Thursday, June 28, 2012

Obscure 10 yr milestone

This week has marked 10 years of victory for me. As most days, it came and went with little to no notice, except by me. I had braced myself for my morbid anniversary, aware that 10 years is quite a milestone and ready for a possible emotional day. Alas, it passed like every day in the last 9-9.5 years... uneventful. My mind was on that day, though. The day I was attacked and I became a victim and a statistic. That same day I also became a victor. I didn't shrink back in fear and shame. I pulled back the violent shroud from this event and did all I could to ensure my attacker was caught and incarcerated. While I had healing to do, and the scar may fade a bit, it's ever present in my mind. I take a little comfort in knowing that I don't look or act the part of the victim, but that takes work still. I give all the credit of my victory to God. He was with me, comforting my soul while my body was victimized. In that way, I was able to keep my "self" in check. My soul, my spirit, was safe... my body, merely a shell that will parish in the end. Thank you, Jesus, for the last 10 years and all the changes.

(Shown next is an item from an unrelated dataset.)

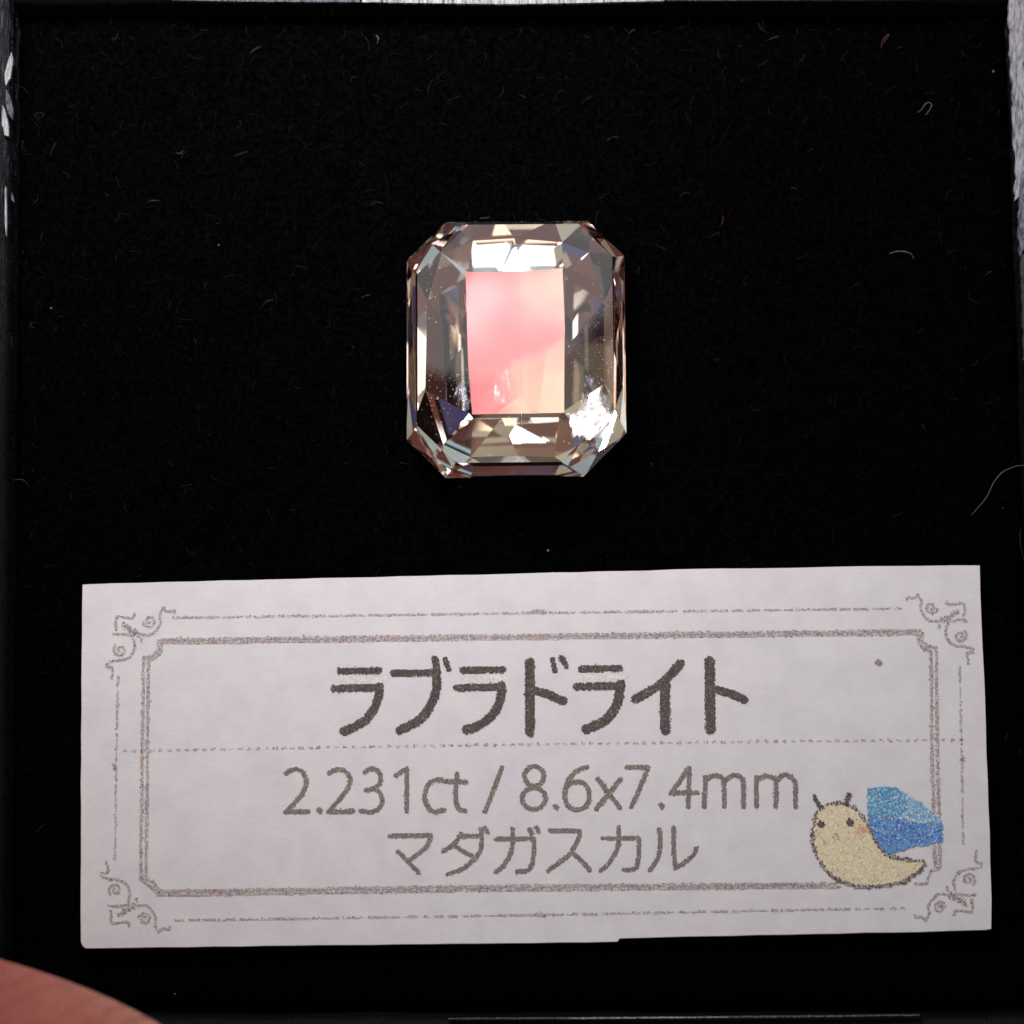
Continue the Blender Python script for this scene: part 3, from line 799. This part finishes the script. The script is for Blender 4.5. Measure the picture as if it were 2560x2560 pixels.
# corner ornaments, drawn once and mirrored
orn = [[(440, 740), (440, 595), (560, 600), (640, 605), (655, 560)],
       [(400, 800), (520, 795), (640, 815)],
       [(740, 800), (850, 808), (930, 740), (975, 650), (965, 560), (1010, 478)], [(1010, 478), (1060, 528), (1135, 515), (1140, 545)],
       [(640, 830), (662, 930), (650, 1005), (600, 1080), (500, 1115), (400, 1125), (330, 1150), (325, 1195), (395, 1200), (395, 1260), (380, 1330)],
       [(745, 850), (745, 890)]]
sp1 = [(840 + (18 + 62 * t) * math.cos(8.2 * t + 1), 640 + (18 + 62 * t) * math.sin(8.2 * t + 1)) for t in np.linspace(0, 1, 18)]
sp2 = [(485 + (18 + 66 * t) * math.cos(8.2 * t + 2), 990 + (18 + 66 * t) * math.sin(8.2 * t + 2)) for t in np.linspace(0, 1, 18)]
bl = [[(530, 690), (600, 740), (700, 795)]]
for (ax, ay, sx_, sy_, sc) in ((324, 1571, 1, 1, 1.0), (2377, 1537, -1, 1, .98), (312, 2279, 1, -1, 1.0), (2397, 2251, -1, -1, .98)):
    def M(pts): return [(ax + sx_ * (x - 600) / 4.83 * sc, ay + sy_ * (y - 730) / 4.83 * sc) for x, y in pts]
    ink_patch("corner_ornament", [([smooth_pts(M(o_), 4) for o_ in orn] + [M(sp1), M(sp2)], 5.6, BASE_L, 1.0, .4, 3.0), ([smooth_pts(M(o_), 4) for o_ in orn] + [M(sp1), M(sp2)], 5.2, LINE, .5, .9, 3.0), ([M(b_) for b_ in bl], 13, LINE[:5], .9, 1.6, 3.2)])
ink_patch("ink_spot", [([[(2196, 1657), (2199, 1658)]], 15, [((.25, .20, .22), 3), ((.33, .28, .30), 2)], 1, .4, 3.0)], "round stray grey spot")
# drawing of a small slug carrying a blue stone
S_ = lambda *p: tf(p, 1960, 1900, 4.391)
body = smooth_pts(S_((400, 530), (350, 620), (315, 740), (315, 880), (340, 1000), (400, 1130), (500, 1250), (620, 1330), (760, 1378), (900, 1393), (1050, 1380),
          (1200, 1365), (1320, 1335), (1400, 1270), (1480, 1220), (1545, 1130), (1440, 1105), (1300, 1085), (1170, 1060), (1090, 1000), (1010, 910),
          (960, 800), (910, 700), (860, 620), (780, 540), (700, 490), (590, 470), (480, 490), (400, 530)), 3)
gemp = S_((910, 310), (1030, 300), (1190, 290), (1300, 340), (1530, 490), (1720, 660), (1745, 720), (1740, 880), (1600, 930), (1400, 960), (1250, 1010), (1130, 1040), (1090, 1000), (1010, 900), (950, 780), (920, 600))
ink_patch("slug_drawing", [('poly', body, BODY, 1.0), ([S_((830, 780), (880, 770))], 22, BLUSH, .8, 3, 3.4), ([S_((350, 800), (365, 830))], 14, BLUSH, .7, 2, 3.4),
    ([body] + [S_((335, 405), (400, 520)), S_((712, 378), (682, 490))], 8, DARK + LINE[:3], .86, 1.4, 3.1),
    ([S_((405, 700), (418, 712)), S_((718, 682), (732, 690))], 17, DARK, .95, 1.2, 3.1), ([smooth_pts(S_((545, 830), (565, 815), (590, 830), (585, 860), (555, 862), (545, 835)))], 5, LINE, .7, 1, 3.1),
    ([S_((335, 405), (395, 515)), S_((712, 378), (684, 485))], 10, DARK, .95, 1.0, 3.1)],
    "cream slug with two feelers", 0.0030)
BLUE_A = [((.11, .28, .52), 4), ((.09, .31, .44), 3), ((.12, .24, .54), 3), ((.28, .50, .60), 3), ((.20, .44, .62), 3), ((.50, .62, .68), 1.6), ((.14, .42, .36), 1), ((.12, .26, .56), 2)]
BLUE_B = [((.10, .24, .58), 6), ((.16, .32, .62), 4), ((.06, .14, .44), 3), ((.24, .38, .64), 3), ((.10, .34, .48), 2), ((.20, .18, .45), 1), ((.5, .55, .70), .8)]
BLUE_C = [((.24, .40, .60), 4), ((.34, .50, .64), 4), ((.16, .34, .58), 3), ((.56, .64, .70), 3), ((.20, .50, .50), 1)]
ink_patch("blue_stone_drawing", [('poly', S_((910, 310), (1030, 300), (1190, 290), (1300, 340), (1350, 560), (1200, 640), (920, 620)), BLUE_A, .97, 3.6),
    ('poly', S_((920, 622), (1200, 642), (1500, 700), (1730, 690), (1745, 720), (1740, 880), (1600, 930), (1400, 960), (1250, 1010), (1130, 1040), (1090, 1000), (1010, 900), (950, 780)), BLUE_B, .97, 3.6),
    ('poly', S_((1300, 342), (1530, 490), (1720, 660), (1728, 688), (1500, 698), (1202, 640), (1352, 560)), BLUE_C, .97, 3.6)], "blue faceted stone on the slug's back", 0.0024)

# ------------------------------------------------------------------ the cut stone
gem = empty("faceted_gemstone", (GC.x, GC.y, -0.08))
tag(gem, "clear emerald cut gemstone with a glowing pink centre, lying on black velvet above the card", "gemstone")
GZ = 0.12                                     # height of the girdle
cut_px = [(1116, 555), (1471, 552), (1561, 640), (1566, 1083), (1460, 1190), (1114, 1194), (1017, 1100), (1017, 650)]
girdle = [P(x, y, GZ) for x, y in cut_px]
cen = sum(girdle, Vector()) / 8
def poly_offset(poly, ins):
    """move each side of a convex outline inwards by its own amount"""
    k = len(poly); lines = []
    c = sum(poly, Vector()) / k
    for i in range(k):
        a_, b_ = poly[i], poly[(i + 1) % k]
        d = (b_ - a_).normalized(); nrm = Vector((-d.y, d.x, 0))
        if nrm.dot(c - a_) < 0: nrm = -nrm
        lines.append((a_ + nrm * ins[i], d))
    res = []
    for i in range(k):
        (p0, d0), (p1, d1) = lines[i - 1], lines[i]
        den = d0.x * d1.y - d0.y * d1.x
        t = ((p1.x - p0.x) * d1.y - (p1.y - p0.y) * d1.x) / den
        res.append(p0 + d0 * t)
    return res
# sides in order: top, top right, right, bottom right, bottom, bottom left, left, top left
GIRD = 0.012
CULZ = GZ - GIRD - GP["depth"]
cul_px = [(1172, 694), (1406, 692), (1412, 706), (1406, 1040), (1396, 1054), (1184, 1056), (1174, 1044), (1166, 708)]
cul_c = [P(x, y, CULZ) for x, y in cul_px]
go = Vector(gem.location)
SUB = GP["sub"]
def crystal_mesh(gp):
    bm = bmesh.new()
    tableo = poly_offset(girdle, gp["cr"])
    Tv = [bm.verts.new((p.x, p.y, GZ + gp["crown"])) for p in tableo]
    Gt = [bm.verts.new((p.x, p.y, GZ)) for p in girdle]
    bm.faces.new(Tv)
    for i in range(8):
        j = (i + 1) % 8
        bm.faces.new((Gt[i], Gt[j], Tv[j], Tv[i]))
    # lower girdle ring, subdivided along every side; zigzag ring; culet ring
    low, cul, mid = [], [], []
    q = 0
    for i in range(8):
        j = (i + 1) % 8
        a_, b_ = girdle[i], girdle[j]
        for k_ in range(SUB[i]):
            f = k_ / SUB[i] + (gp["lowt"][q] / SUB[i] if k_ else 0)
            p = a_.lerp(b_, f); low.append(bm.verts.new((p.x, p.y, GZ - GIRD)))
            q_ = cul_c[i].lerp(cul_c[j], k_ / SUB[i] + (gp["cult"][q] / SUB[i] if k_ else 0)); cul.append(bm.verts.new((q_.x, q_.y, CULZ)))
            fm = (k_ + .5 + gp["dt"][q]) / SUB[i]
            gp_, cp = a_.lerp(b_, fm), cul_c[i].lerp(cul_c[j], fm)
            mm = gp_.lerp(cp, gp["inn"][q])
            mid.append(bm.verts.new((mm.x, mm.y, GZ - GIRD - GP["depth"] * gp["inn"][q] - gp["dz"][q])))
            q += 1
    N_ = len(low)
    s = 0
    for i in range(8):
        j = (i + 1) % 8
        chain = [low[(s + k_) % N_] for k_ in range(SUB[i] + 1)]
        bm.faces.new([Gt[j], Gt[i]] + chain)
        s += SUB[i]
    for i in range(N_):
        j = (i + 1) % N_; h = (i - 1) % N_
        bm.faces.new((low[i], mid[i], low[j]))
        bm.faces.new((cul[i], cul[j], mid[i]))
        bm.faces.new((low[i], mid[h], mid[i]))
        bm.faces.new((mid[h], cul[i], mid[i]))
    bm.faces.new(list(reversed(cul)))
    for v in bm.verts: v.co -= go
    bmesh.ops.recalc_face_normals(bm, faces=bm.faces)
    return bm
body_o = bm_obj("crystal", crystal_mesh(GP), m_gem, gem)
def C1(x, y): return (980 + x / 2.76, 520 + y / 2.76)
# sheen layer just above the culet, in flat pieces whose tilt and tone imitate facet reflections
pieces = [([(512, 478), (880, 480), (900, 1070), (528, 1075)], (-.055, .085), .00), ([(880, 480), (1172, 452), (1190, 900), (1100, 1000), (900, 1070)], (-.052, .087), .045),
          ([(528, 1075), (820, 1070), (800, 1385), (715, 1448), (556, 1452)], (-.080, .055), -.03), ([(820, 1070), (895, 1070), (895, 1320), (800, 1385)], (-.02, .10), .03),
          ([(715, 1448), (800, 1385), (895, 1320), (965, 1446)], (-.05, .09), .17), ([(895, 1070), (1060, 1012), (1040, 1200), (1010, 1444), (965, 1446), (895, 1320)], (-.04, .07), .05),
          ([(1060, 1012), (1100, 1000), (1186, 900), (1184, 1440), (1010, 1444), (1040, 1200)], (-.06, .10), .13)]
vs, fs, tl_, tn = [], [], [], []
for pts, ti, tone in pieces:
    k = len(vs)
    for (x, y) in pts:
        p = P(*C1(x, y), CULZ + .016); vs.append((p.x - go.x, p.y - go.y, p.z - go.z))
    fs.append(tuple(range(k + len(pts) - 1, k - 1, -1))); tl_.append((ti[0], ti[1], .995)); tn.append(tone)
shl = mesh_obj("sheen_layer", vs, fs, m_sheen, gem)
if shl.data.polygons[0].normal.z < 0: shl.data.flip_normals()
a_t = shl.data.attributes.new("tilt", 'FLOAT_VECTOR', 'FACE'); a_t.data.foreach_set("vector", [c for v in tl_ for c in v])
a_n = shl.data.attributes.new("tone", 'FLOAT', 'FACE'); a_n.data.foreach_set("value", tn)
shl["label"] = "pink to peach sheen in the middle"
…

Healing, marriage to Jon, Adin, Kera, Miya... so MANY blessings. Philippians 4:13 I can do all things through Christ, who strengthens me.

1 comment:

  1. Hayley, you are a hero to me! I admire your strength and your dependence on God. You should volunteer to be a counselor to women who have gone through what you have gone through. The LORD could you use to lead many, many women to Jesus. Love you!!!